The survey also showed an increase in the cost of recruitment, in terms of money, time, and lost productivity.

The survey looked into why there is a higher labour turnover, with 66% saying that the main reason being was better renumeration package offers.

35% said more flexible working conditions in 2023, quite a rise from the 21% recorded in 2019.

26% said that their workforce found employment within the public sector, which Farrugia said that government should pay attention to this, so that there is no drain of workers from other sectors.

Farrugia also said that it is becoming more difficult to find people who are skilled.

64% of surveyed companies also said that they felt wage inflation in all sectors across the board, an increase from the 45% registered in 2019.

Asked how companies are dealing with labour market shortages, the survey showed that 73% address this issue by employing foreign workers, up from the 58% recorded in 2019.

The survey conclusions saw that employers are still seeking to recruit further. Given the shortage of local human resources, companies will continue to resort to foreign labour resources.

“This shall continue to give rise to demographic challenges as addressed by the MEA. Urgent action needs to be taken on the type of population Malta will be facing over a medium to long-term timeframe,” Farrugia said.

To partly mitigate this, the MEA is suggesting shifting focus on maintaining an ageing workforce for longer. The MEA specified that this does not mean increasing retirement age, but rather provide fiscal incentives for pensioners to remain active on a voluntary basis, as well as reducing, or removing tax on pensions.
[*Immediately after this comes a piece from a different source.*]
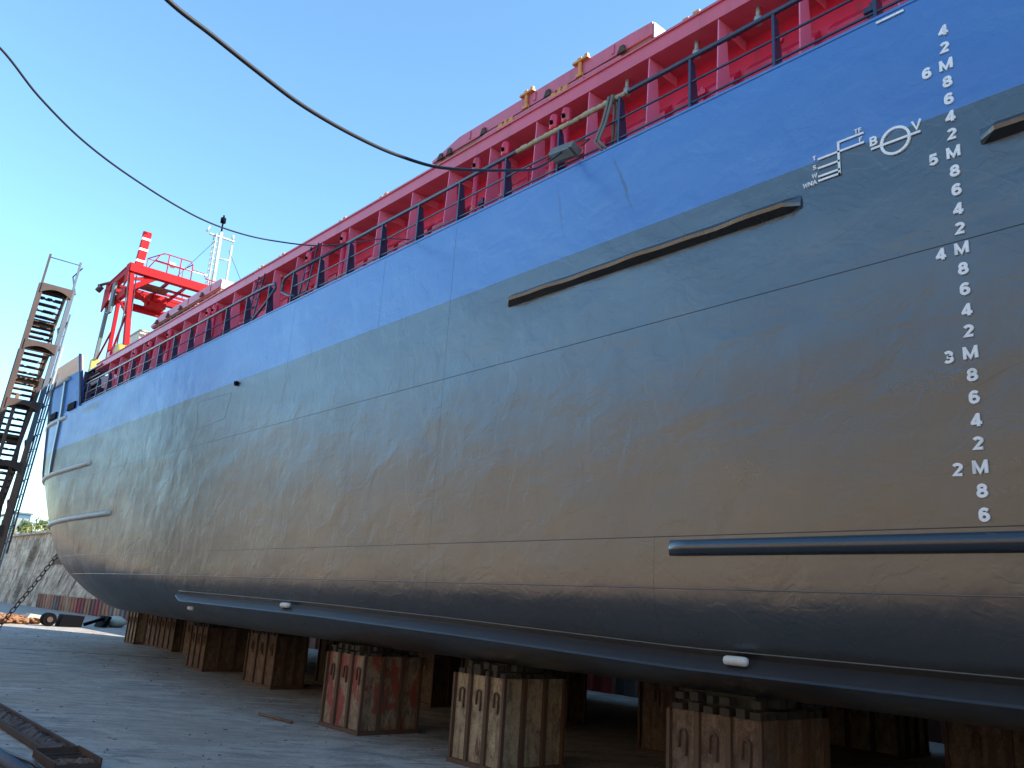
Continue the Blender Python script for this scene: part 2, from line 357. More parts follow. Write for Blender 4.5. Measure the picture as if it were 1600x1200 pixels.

The MEA is also suggesting further investment in skills and education to give more knowledge to the labour force, and increase added value.

“Problems caused by skills shortages, wage inflation and a weak infrastructure undermine the country’s competitiveness,” Farrugia said, mentioning the recent power outages as weak infrastructure, making it difficult for companies to compete and increase employees’ wages.

The MEA said that excessive labour turnover remains a critical issue for employers, impacting the focus on training, investment in innovation and technology and increased cost of sales.

Farrugia said that the country needs a holistic national vision to re-engineer the economy, as companies are currently emphasizing on bringing in more foreign workers, which are often unskilled.

The Association reiterated its calls for long-term economic growth strategies which are based on efficiencies and higher output per person, rather than on a simple extension of the workforce.

He said that the country did not have any plan to this issue, and that government needs to direct employers to a suitable alternative.

Farrugia said that there should not be any wasting of human resources, as well as the need for added participation from the retirement sector.